The family is led by the wonderfully reliable Eugene Pallette as Alexander Bullock. A favourite character actor of mine, Pallette’s tense and forced delivery rings just the right note as the pragmatic father who is indulgent to the extreme, whilst also being fearful of the future. He may complain about money and his family’s behaviour, but he just can’t seem to control them. Given the eccentricities of the family, Bullock is the anchor that stops them from drifting too far from reality.

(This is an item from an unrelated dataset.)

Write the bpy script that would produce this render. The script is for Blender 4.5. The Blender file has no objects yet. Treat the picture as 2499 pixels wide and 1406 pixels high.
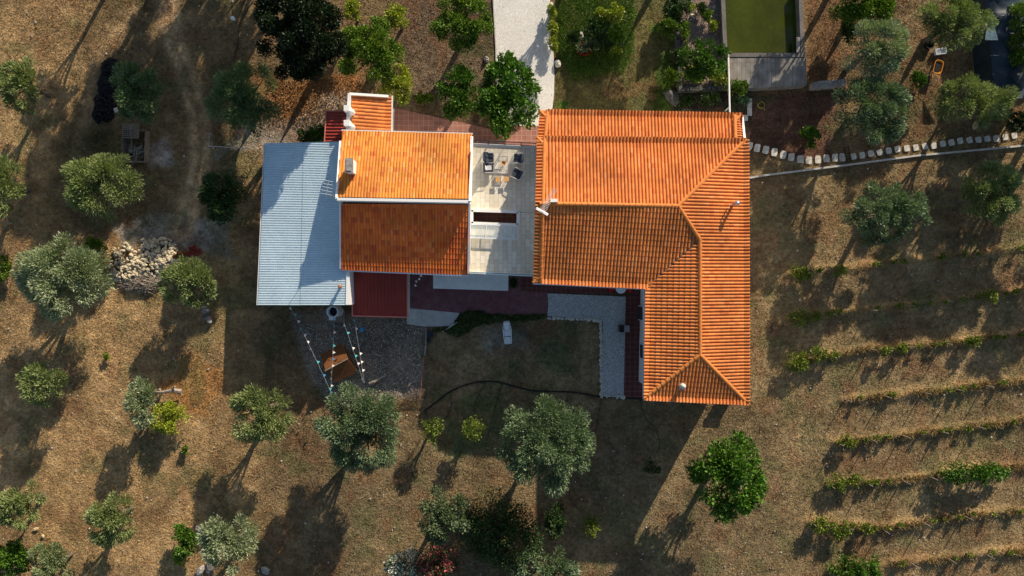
import bpy, math, random
import numpy as np
from mathutils import Vector, Matrix

# ------------------------------------------------------------------ camera, sky, sun
SC = bpy.context.scene
COL = SC.collection
S = 30.0            # photo pixels per metre on the ground
H = 56.7            # flight height of the camera in metres
CX, CY = 1249.5, 703.0
cam_d = bpy.data.cameras.new('camera')
cam = bpy.data.objects.new('camera', cam_d); COL.objects.link(cam)
cam.location = (0, 0, H)
cam_d.sensor_width = 36.0
cam_d.lens = 36.0 * H / (2499 / S)
cam_d.clip_end = 3000
SC.camera = cam
SUN_EL = math.radians(21.4)
SUN_AZ = math.radians(28.8)      # clockwise from +Y
sunv = Vector((math.sin(SUN_AZ) * math.cos(SUN_EL), math.cos(SUN_AZ) * math.cos(SUN_EL), math.sin(SUN_EL)))
w = bpy.data.worlds.new('World'); SC.world = w; w.use_nodes = True
nt = w.node_tree; nt.nodes.clear()
sky = nt.nodes.new('ShaderNodeTexSky'); sky.sky_type = 'NISHITA'; sky.sun_disc = False
sky.sun_elevation = SUN_EL; sky.sun_rotation = SUN_AZ
bg = nt.nodes.new('ShaderNodeBackground'); bg.inputs[1].default_value = 0.088
wo = nt.nodes.new('ShaderNodeOutputWorld')
nt.links.new(sky.outputs[0], bg.inputs[0]); nt.links.new(bg.outputs[0], wo.inputs[0])
sd = bpy.data.lights.new('sun', 'SUN'); sd.energy = 5.0; sd.angle = math.radians(0.45); sd.color = (1.0, 0.86, 0.68)
so = bpy.data.objects.new('sun', sd); COL.objects.link(so)
so.rotation_euler = sunv.to_track_quat('Z', 'Y').to_euler(); so.location = (30, 50, 60)
SC.view_settings.view_transform = 'Standard'; SC.view_settings.look = 'None'
SC.view_settings.exposure = 0.5; SC.view_settings.gamma = 1.0
PI = math.pi

# ------------------------------------------------------------------ helpers
def W(px, py, z=0.0):
    """point seen at photo pixel px,py when it stands at height z"""
    k = (1 - z / H) / S
    return Vector(((px - CX) * k, -(py - CY) * k, z))

def tag(o, label, cat, group=None):
    o['label'] = label; o['category'] = cat
    if group: o['group'] = group
    return o
def struct(o): o['kind'] = 'structure'; return o
def thing(name, label, cat, loc=(0, 0, 0), rz=0.0, group=None):
    o = bpy.data.objects.new(name, None); COL.objects.link(o)
    o.location = loc; o.rotation_euler = (0, 0, rz); o.empty_display_size = .2
    return tag(o, label, cat, group)

class MB:
    """collects faces (in world or thing-local space) and links them as one mesh object"""
    def __init__(s): s.v = []; s.f = []; s.uv = []
    def face(s, pts, uv=None):
        n = len(s.v); s.v += [tuple(p) for p in pts]; s.f.append(tuple(range(n, n + len(pts))))
        s.uv.append(uv)
    def poly(s, verts, faces):
        n = len(s.v); s.v += [tuple(p) for p in verts]
        for f in faces: s.f.append(tuple(n + i for i in f)); s.uv.append(None)
    def prism(s, base, z0, z1):
        b = [(p[0], p[1]) for p in base]; n = len(b)
        a = sum(b[i][0] * b[(i + 1) % n][1] - b[(i + 1) % n][0] * b[i][1] for i in range(n))
        if a < 0: b.reverse()
        vs = [(x, y, z0) for x, y in b] + [(x, y, z1) for x, y in b]
        s.poly(vs, [tuple(reversed(range(n))), tuple(range(n, 2 * n))] + [(i, (i + 1) % n, n + (i + 1) % n, n + i) for i in range(n)])
    def box(s, c, d, rz=0.0, rx=0.0, ry=0.0, taper=1.0):
        m = Matrix.Translation(Vector(c)) @ Matrix.Rotation(rz, 4, 'Z') @ Matrix.Rotation(ry, 4, 'Y') @ Matrix.Rotation(rx, 4, 'X')
        hx, hy, hz = d[0] / 2, d[1] / 2, d[2] / 2
        vs = [m @ Vector((x * hx * (taper if z > 0 else 1), y * hy * (taper if z > 0 else 1), z * hz)) for z in (-1, 1) for x, y in ((-1, -1), (1, -1), (1, 1), (-1, 1))]
        s.poly(vs, [(3, 2, 1, 0), (4, 5, 6, 7), (0, 1, 5, 4), (1, 2, 6, 5), (2, 3, 7, 6), (3, 0, 4, 7)])
    def slab(s, pts, th):
        """polygon of 3-D points with thickness th downward"""
        n = len(pts); vs = [Vector(p) for p in pts] + [Vector(p) - Vector((0, 0, th)) for p in pts]
        s.poly(vs, [tuple(range(n)), tuple(reversed(range(n, 2 * n)))] + [(i, n + i, n + (i + 1) % n, (i + 1) % n) for i in range(n)])
    def tube(s, pts, r, n=6, r2=None, cap=True):
        pts = [Vector(p) for p in pts]; m = len(pts); rings = []
        for i, p in enumerate(pts):
            t = (pts[min(i + 1, m - 1)] - pts[max(i - 1, 0)]).normalized()
            a = t.cross(Vector((0, 0, 1)))
            if a.length < .05: a = t.cross(Vector((1, 0, 0)))
            a.normalize(); b = t.cross(a)
            rr = r if r2 is None else r + (r2 - r) * i / (m - 1)
            rings.append([p + (a * math.cos(2 * PI * k / n) + b * math.sin(2 * PI * k / n)) * rr for k in range(n)])
        vs = [v for g in rings for v in g]; fs = []
        for i in range(m - 1):
            for k in range(n): fs.append((i * n + k, i * n + (k + 1) % n, (i + 1) * n + (k + 1) % n, (i + 1) * n + k))
        if cap: fs += [tuple(reversed(range(n))), tuple(range((m - 1) * n, m * n))]
        s.poly(vs, fs)
    def lathe(s, prof, c=(0, 0, 0), n=20):
        vs = []; fs = []
        for r, z in prof:
            for k in range(n): vs.append((c[0] + r * math.cos(2 * PI * k / n), c[1] + r * math.sin(2 * PI * k / n), c[2] + z))
        for i in range(len(prof) - 1):
            for k in range(n): fs.append((i * n + k, i * n + (k + 1) % n, (i + 1) * n + (k + 1) % n, (i + 1) * n + k))
        s.poly(vs, fs)
    def build(s, name, mat, parent=None, smooth=False):
        me = bpy.data.meshes.new(name); me.from_pydata(s.v, [], s.f); me.materials.append(mat)
        if any(u is not None for u in s.uv):
            ul = me.uv_layers.new(name='tile').data; k = 0
            for f, u in zip(s.f, s.uv):
                for j in range(len(f)): ul[k].uv = u[j] if u is not None else (0, 0); k += 1
        if smooth: me.polygons.foreach_set('use_smooth', [True] * len(me.polygons))
        me.update()
        o = bpy.data.objects.new(name, me); COL.objects.link(o)
        if parent: o.parent = parent; o.matrix_parent_inverse = Matrix()
        return o
def mesh_np(name, V, F, mat, col=None, parent=None):
    me = bpy.data.meshes.new(name); k = F.shape[1]
    me.vertices.add(len(V)); me.vertices.foreach_set('co', V.astype(np.float32).ravel())
    me.loops.add(F.size); me.loops.foreach_set('vertex_index', F.astype(np.int32).ravel())
    me.polygons.add(len(F)); me.polygons.foreach_set('loop_start', np.arange(0, F.size, k, dtype=np.int32))
    me.materials.append(mat); me.update(calc_edges=True)
    if col is not None:
        a = me.attributes.new('col', 'FLOAT_COLOR', 'POINT' if len(col) == len(V) else 'FACE')
        a.data.foreach_set('color', np.c_[col, np.ones(len(col))].astype(np.float32).ravel())
    o = bpy.data.objects.new(name, me); COL.objects.link(o)
    if parent: o.parent = parent
    return o
def dup(root, loc, rz, label=None, scale=None):
    r = root.copy(); COL.objects.link(r); r.location = loc; r.rotation_euler = (0, 0, rz)
    if scale: r.scale = scale
    if label: r['label'] = label
    for ch in list(root.children):
        c = ch.copy(); COL.objects.link(c); c.parent = r
        for g in ch.children:
            d = g.copy(); COL.objects.link(d); d.parent = c
    return r

# ------------------------------------------------------------------ materials
def mat(name, rgb, rough=.85, metal=0.0, noise=None, bump=None, spec=.3, attr=None):
    """noise=(scale, amount[, rgb2]) colour variation ; bump=(scale,strength[,distance])"""
    m = bpy.data.materials.new(name); m.use_nodes = True; n = m.node_tree; p = n.nodes['Principled BSDF']
    p.inputs['Roughness'].default_value = rough; p.inputs['Metallic'].default_value = metal
    p.inputs['Specular IOR Level'].default_value = spec
    tc = n.nodes.new('ShaderNodeTexCoord'); src = None
    if attr:
        a = n.nodes.new('ShaderNodeAttribute'); a.attribute_name = 'col'; src = a.outputs['Color']
    else:
        c = n.nodes.new('ShaderNodeRGB'); c.outputs[0].default_value = (*rgb, 1); src = c.outputs[0]
    for nz in (noise if isinstance(noise, list) else [noise] if noise else []):
        t = n.nodes.new('ShaderNodeTexNoise'); t.inputs['Scale'].default_value = nz[0]; t.inputs['Detail'].default_value = 6
        t.inputs['Roughness'].default_value = .65
        n.links.new(tc.outputs['Object'], t.inputs['Vector'])
        r = n.nodes.new('ShaderNodeMapRange'); r.inputs[1].default_value = .32; r.inputs[2].default_value = .68
        r.inputs[3].default_value = 0 if len(nz) > 2 else 1 - nz[1]; r.inputs[4].default_value = nz[1] if len(nz) > 2 else 1 + nz[1]
        n.links.new(t.outputs['Fac'], r.inputs[0])
        if len(nz) > 2:
            x = n.nodes.new('ShaderNodeMix'); x.data_type = 'RGBA'; n.links.new(r.outputs[0], x.inputs[0])
            n.links.new(src, x.inputs[6]); x.inputs[7].default_value = (*nz[2], 1); src = x.outputs[2]
        else:
            x = n.nodes.new('ShaderNodeVectorMath'); x.operation = 'SCALE'
            n.links.new(src, x.inputs[0]); n.links.new(r.outputs[0], x.inputs['Scale']); src = x.outputs[0]
    n.links.new(src, p.inputs['Base Color'])
    if bump:
        t = n.nodes.new('ShaderNodeTexNoise'); t.inputs['Scale'].default_value = bump[0]; t.inputs['Detail'].default_value = 5
        n.links.new(tc.outputs['Object'], t.inputs['Vector'])
        b = n.nodes.new('ShaderNodeBump'); b.inputs['Strength'].default_value = bump[1]; b.inputs['Distance'].default_value = bump[2] if len(bump) > 2 else .03
        n.links.new(t.outputs['Fac'], b.inputs['Height']); n.links.new(b.outputs[0], p.inputs['Normal'])
    return m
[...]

Pallette was one of those actors that any lover of classic Hollywood would know, even if they couldn’t put a name to his face. He was Friar Tuck in the 1938 Errol Flynn classic, The Adventures of Robin Hood, he starred with Tyrone Powell and Basil Rathbone in The Mark of Zorro (1940), he was one of the backroom conspirators in Mr Smith Goes to Washington (1939). He was also be seen in Pin-Up Girl (1944) with Betty Gable, in Ernst Lubitsch’s Heaven Can Wait (1943), and opposite Marlene Dietrich as the gambler Sam Salt in Shanghai Express (1932). A wonderful actor whose delivery brought distinction and humour to every character he performed.

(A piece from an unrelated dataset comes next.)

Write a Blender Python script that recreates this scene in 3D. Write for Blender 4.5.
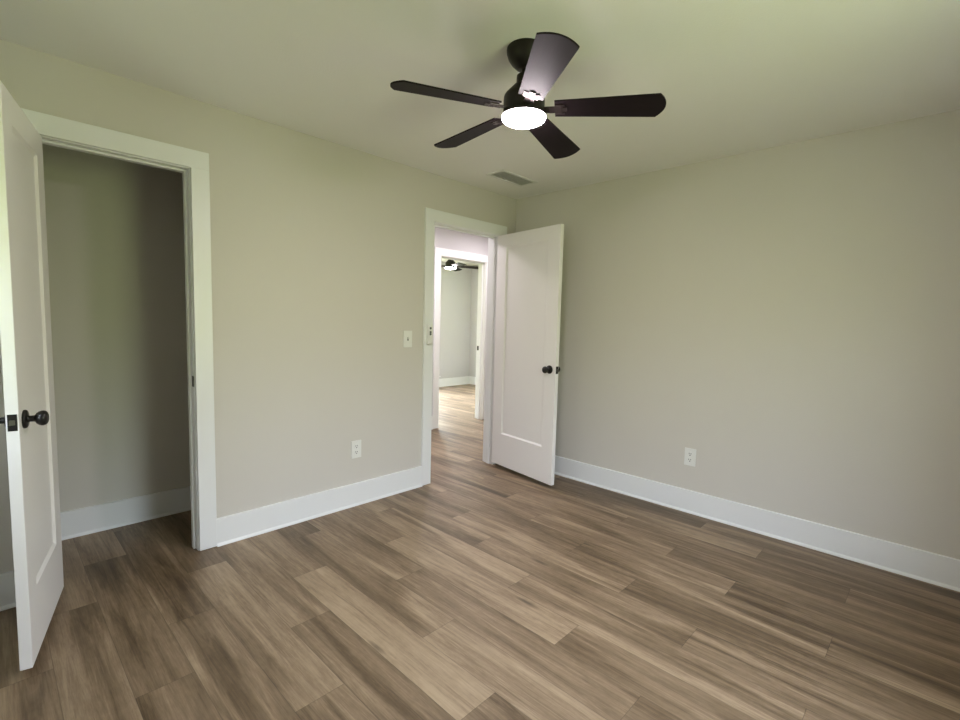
import bpy, bmesh, math, random
from mathutils import Vector, Matrix

for o in list(bpy.data.objects):
    bpy.data.objects.remove(o)
scene = bpy.context.scene
COL = scene.collection

# ------------------------------------------------------------------ camera
F_PX = 478.594
right = Vector((0.6955125, -0.71807655, 0.02506856))
down = Vector((-0.04190987, -0.07537358, -0.99627425))
fwd = Vector((0.71729068, 0.69187058, -0.08251776))
cam_data = bpy.data.cameras.new('camera')
cam_data.sensor_width = 36.0
cam_data.lens = 36.0 * F_PX / 960.0
cam_data.clip_start = 0.02
cam = bpy.data.objects.new('camera', cam_data)
COL.objects.link(cam)
m = Matrix((right, -down, -fwd)).transposed().to_4x4()
m.translation = Vector((-3.44347, -2.90672, 1.32574))
cam.matrix_world = m
scene.camera = cam

# ------------------------------------------------------------------ world, lights, exposure
scene.view_settings.view_transform = 'Standard'
scene.view_settings.look = 'None'
scene.view_settings.gamma = 1.0
scene.view_settings.use_curve_mapping = False
scene.view_settings.exposure = 1.02

world = bpy.data.worlds.new('sky')
scene.world = world
world.use_nodes = True
wn = world.node_tree
wn.nodes.clear()
w_out = wn.nodes.new('ShaderNodeOutputWorld')
w_bg = wn.nodes.new('ShaderNodeBackground')
w_tc = wn.nodes.new('ShaderNodeTexCoord')
w_sep = wn.nodes.new('ShaderNodeSeparateXYZ')
w_ramp = wn.nodes.new('ShaderNodeValToRGB')
w_map = wn.nodes.new('ShaderNodeMapRange')
w_map.inputs['From Min'].default_value = -1
w_map.inputs['From Max'].default_value = 1
el = w_ramp.color_ramp.elements
el[0].position = 0.0
el[0].color = (0.22, 0.27, 0.11, 1)          # lawn
el[1].position = 1.0
el[1].color = (0.96, 1.11, 1.36, 1)          # overcast sky
for pos, c in ((0.47, (0.37, 0.445, 0.195, 1)), (0.56, (0.38, 0.455, 0.23, 1)), (0.66, (0.96, 1.09, 1.24, 1))):
    e = el.new(pos)
    e.color = c
wn.links.new(w_tc.outputs['Generated'], w_sep.inputs[0])
wn.links.new(w_sep.outputs['Z'], w_map.inputs['Value'])
wn.links.new(w_map.outputs[0], w_ramp.inputs[0])
wn.links.new(w_ramp.outputs[0], w_bg.inputs['Color'])
w_bg.inputs['Strength'].default_value = 8.9
wn.links.new(w_bg.outputs[0], w_out.inputs['Surface'])

# window openings: (x0, x1, z0, z1) in the front wall and in the far bedroom's back wall
WIN_MAIN = (-2.50, -1.45, 0.66, 2.05)
FILL_WIN_LEFT = (-1.24, -0.84, 0.95, 1.90)      # y0, y1, z0, z1 in the room's left wall, added to brighten the door edge
WIN_FAR = (0.10, 2.62, 0.22, 2.10)
FILL_WIN_SIDE = (1.85, 2.40, 0.45, 2.08)       # y0, y1, z0, z1 in the far bedroom's right wall, added to brighten its floor


def area_light(name, loc, rot, sx, sy, power, color=(1, 1, 1), portal=False):
    d = bpy.data.lights.new(name, 'AREA')
    d.shape = 'RECTANGLE'
    d.size, d.size_y = sx, sy
    d.energy = power
    d.color = color
    d.cycles.is_portal = portal
    o = bpy.data.objects.new(name, d)
    COL.objects.link(o)
    o.location = loc
    o.rotation_euler = rot
    return o


x0, x1, z0, z1 = WIN_MAIN
area_light('window_portal', ((x0 + x1) / 2, -3.40, (z0 + z1) / 2), (math.radians(90), 0, 0), x1 - x0, z1 - z0, 1, portal=True)
x0, x1, z0, z1 = WIN_FAR
area_light('window_portal', ((x0 + x1) / 2, 4.27, (z0 + z1) / 2), (math.radians(-90), 0, 0), x1 - x0, z1 - z0, 1, portal=True)
y0, y1, z0, z1 = FILL_WIN_LEFT
area_light('window_portal', (-3.98, (y0 + y1) / 2, (z0 + z1) / 2), (math.radians(90), 0, math.radians(-90)), y1 - y0, z1 - z0, 1, portal=True)
y0, y1, z0, z1 = FILL_WIN_SIDE
area_light('window_portal', (3.68, (y0 + y1) / 2, (z0 + z1) / 2), (math.radians(90), 0, math.radians(90)), y1 - y0, z1 - z0, 1, portal=True)
# hazy sun added behind the house to brighten the far bedroom's floor alone
sun_d = bpy.data.lights.new('sun', 'SUN')
sun_d.energy = 5.5
sun_d.angle = math.radians(16)
sun_d.color = (0.82, 0.90, 1.0)
sun_o = bpy.data.objects.new('sun', sun_d)
COL.objects.link(sun_o)
sun_o.location = (0, 8, 6)
sun_o.rotation_euler = Vector((0.12, -1.0, -0.80)).to_track_quat('-Z', 'Y').to_euler()
# two unseen lights added under the hall ceiling to brighten hall and open door
for hx, watts in ((-0.45, 13.0), (0.95, 6.0)):
    area_light('hall_fill_light', (hx, 0.83, 2.425), (0, 0, 0), 0.3, 0.3, watts, (1.0, 0.90, 0.95))
LENS_STRENGTH = 90.0

# ------------------------------------------------------------------ material helpers


def new_mat(name):
    mt = bpy.data.materials.new(name)
    mt.use_nodes = True
    nt = mt.node_tree
    return mt, nt, nt.nodes['Principled BSDF']


def link(nt, a, b):
    nt.links.new(a, b)


def paint(name, color, rough=0.6, bump=0.0, scale=160.0, var=0.02):
    mt, nt, b = new_mat(name)
    tc = nt.nodes.new('ShaderNodeTexCoord')
    n = nt.nodes.new('ShaderNodeTexNoise')
    n.inputs['Scale'].default_value = 1.7
    n.inputs['Detail'].default_value = 3
    link(nt, tc.outputs['Object'], n.inputs['Vector'])
    mix = nt.nodes.new('ShaderNodeMix')
    mix.data_type = 'RGBA'
    mix.inputs['A'].default_value = tuple(c * (1 - var) for c in color) + (1,)
    mix.inputs['B'].default_value = tuple(min(1, c * (1 + var)) for c in color) + (1,)
    link(nt, n.outputs['Fac'], mix.inputs['Factor'])
    link(nt, mix.outputs['Result'], b.inputs['Base Color'])
    b.inputs['Roughness'].default_value = rough
    if bump:
        n2 = nt.nodes.new('ShaderNodeTexNoise')
        n2.inputs['Scale'].default_value = scale
        n2.inputs['Detail'].default_value = 2
        link(nt, tc.outputs['Object'], n2.inputs['Vector'])
        bp = nt.nodes.new('ShaderNodeBump')
        bp.inputs['Strength'].default_value = bump
        bp.inputs['Distance'].default_value = 0.002
        link(nt, n2.outputs['Fac'], bp.inputs['Height'])
        link(nt, bp.outputs['Normal'], b.inputs['Normal'])
    return mt


M_WALL = paint('wall_paint', (0.63, 0.60, 0.55), 0.62, 0.25)
M_GREIGE = paint('hall_paint', (0.58, 0.57, 0.585), 0.62, 0.25)
M_CEIL = paint('ceiling_paint', (0.83, 0.82, 0.80), 0.75, 0.3, 120)
M_TRIM = paint('trim_enamel', (0.82, 0.83, 0.835), 0.32, 0.04, 60, 0.008)
M_DOOR = paint('door_enamel', (0.84, 0.82, 0.81), 0.34, 0.05, 70, 0.01)
M_PLASTIC = paint('white_plastic', (0.80, 0.80, 0.77), 0.35, 0, 1, 0.01)
M_SLOT = paint('socket_slot', (0.02, 0.02, 0.02), 0.5, 0, 1, 0.0)
M_GREY = paint('grey_button', (0.10, 0.11, 0.10), 0.5, 0, 1, 0.0)
M_VENT = paint('vent_enamel', (0.74, 0.74, 0.72), 0.45, 0, 1, 0.01)
M_DUCT = paint('duct_dark', (0.42, 0.42, 0.40), 0.8, 0, 1, 0.0)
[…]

His wife, the ditzy and flighty Angelica Bullock (Alice Brady) has taken on a very odd protege Carlo (Mischa Auer), a man of questionable talent but unquestionable appetite. Angelica exists in that wonderful twilight zone in which money grows on trees and is something you should never worry about.

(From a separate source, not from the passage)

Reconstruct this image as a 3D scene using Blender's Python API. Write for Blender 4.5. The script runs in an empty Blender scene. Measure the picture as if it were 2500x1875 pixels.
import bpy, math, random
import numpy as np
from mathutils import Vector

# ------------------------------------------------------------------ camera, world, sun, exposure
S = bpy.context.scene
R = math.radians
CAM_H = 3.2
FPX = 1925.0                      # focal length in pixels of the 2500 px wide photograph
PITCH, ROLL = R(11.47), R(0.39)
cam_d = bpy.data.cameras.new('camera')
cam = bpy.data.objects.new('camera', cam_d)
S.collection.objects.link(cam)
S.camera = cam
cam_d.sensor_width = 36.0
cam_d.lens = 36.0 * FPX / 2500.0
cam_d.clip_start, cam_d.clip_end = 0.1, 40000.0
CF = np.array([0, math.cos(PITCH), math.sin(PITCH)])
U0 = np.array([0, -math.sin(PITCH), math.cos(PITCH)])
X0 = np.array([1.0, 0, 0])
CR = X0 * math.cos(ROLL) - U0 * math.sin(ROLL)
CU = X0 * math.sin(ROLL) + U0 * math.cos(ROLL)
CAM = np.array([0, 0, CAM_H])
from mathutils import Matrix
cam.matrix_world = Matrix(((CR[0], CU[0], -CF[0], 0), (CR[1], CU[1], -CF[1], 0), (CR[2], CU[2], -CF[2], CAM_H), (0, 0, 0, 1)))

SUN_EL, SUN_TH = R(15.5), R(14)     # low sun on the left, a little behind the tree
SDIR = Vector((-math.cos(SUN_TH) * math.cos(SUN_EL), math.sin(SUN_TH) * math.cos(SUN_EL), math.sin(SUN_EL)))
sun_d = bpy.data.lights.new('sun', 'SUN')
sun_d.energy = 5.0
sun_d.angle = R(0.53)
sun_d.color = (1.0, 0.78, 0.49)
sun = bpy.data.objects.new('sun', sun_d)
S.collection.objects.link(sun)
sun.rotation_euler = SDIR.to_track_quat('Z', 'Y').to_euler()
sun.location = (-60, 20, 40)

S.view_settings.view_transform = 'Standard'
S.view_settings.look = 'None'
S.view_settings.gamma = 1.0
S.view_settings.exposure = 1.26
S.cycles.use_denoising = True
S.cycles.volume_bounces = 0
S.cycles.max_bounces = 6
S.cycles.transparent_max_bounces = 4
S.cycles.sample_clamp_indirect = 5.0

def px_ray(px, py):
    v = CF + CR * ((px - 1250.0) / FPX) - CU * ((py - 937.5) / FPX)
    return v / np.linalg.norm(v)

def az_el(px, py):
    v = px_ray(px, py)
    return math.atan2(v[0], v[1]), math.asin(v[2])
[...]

Both daughters are spoilt and they manifest this in two very different ways. Cornelia is rude and underhanded, and is willing to go to any length to get what she wants, not caring who she hurts along the way. She was played by Gail Patrick, an accomplished actress who, when her acting career, which included films such as the original Brewster’s Millions (1935) and My Favourite Wife (1940), ended, went on to executive produce Perry Mason (1957-66 & 1973-74) as well as serving as vice president of the National Academy of Television Arts and Sciences.
The star of the film however, is the effervescent Carole Lombard as Irene. Lombard was a truly wonderful comedienne who could get a laugh simply by raising her eyebrows and muttering ‘Hmm?’ – just watch her in Lubitsch’s To Be Or Not To Be (1942).
Here she plays a role that could easily have been grating as the lovelorn younger sister who is constantly breaking down in tears whenever anyone (usually Cornelia) mentions Godfrey. Yet by the end of the film I couldn’t help but fall in love with her. It’s so sad that, within six years of the release of My Man Godfrey, Lombard would die in a plane crash alongside her mother as she travelled across the United States trying to raise money for War Bonds.
Godfrey himself is perfectly played by Lombard’s ex-husband William Powell (they had divorced in 1933). He plays the role with such patience and dignity, without ever seeming remote. He can be charming and intelligent without ever being condescending, unless he wants to be of course.
At the start of the film I was worried that I wouldn’t like the characters enough to want to spend 90 minutes in their company. Like Renoir’s The Rules Of The Game (1939), this is a film about shallow and sometimes empty people too caught up in their petty lives to care for anyone else. Yet by the end, I ended up liking them: their love for life, their passions and their personalities were attractive even though they barely exist in anything resembling the real world. Each character is distinct, and each performance is perfectly weighted, balancing nicely between the obnoxiousness of wealth and a human side that’s only revealed once we get to know them.
Director Gregory La Cava keeps the pace up so there is not a moment when the film lulls. This is not Howard Hawks fast, but there isn’t a single moment that drags or even alters pace. Cinematographer Ted Tetzlaff gives the film a beautiful lush quality that Hollywood in the ‘30s excelled at. The script by Morrie Ryskind and Eric Hatch (based on Hatch’s novel) zings along nicely and has more than its fair share of great one-liners:
“Money, money, money! The Frankenstein monster that destroys souls!”
“I don’t mind giving the government 60% of what I make. But I can’t do it when my family spends 50%!”
This could easily have been as vacuous and sterile as Pretty Woman, which was released 54 years later and shares a similar premise, but luckily this has a very uplifting, although never preachy message beyond just the fairy tale of true love. This message, regarding the dignity of those men who are unable to find work, is like that of Sullivan’s Travels, and My Man Godfrey could easily have been one of the uplifting films that the studio executives were begging John L. Sullivan (Joel McCrea) to make in that film.
By the time the film ends, with perhaps the best one-liner of the entire movie, I had a broad smile on my face and a lightness in my heart. It made me feel good and that’s the best compliment you can make of a film like this. I wasn’t challenged and I didn’t have to ruminate at length about the meaning of the film, as it was clear and concisely achieved. Some films are meant to get you in the heart, others in the brain and others still in the funny bone.
My Man Godfrey had one purpose, to lift the mood of its viewers, and it did it wonderfully. It made me feel good and there’s nothing more to say.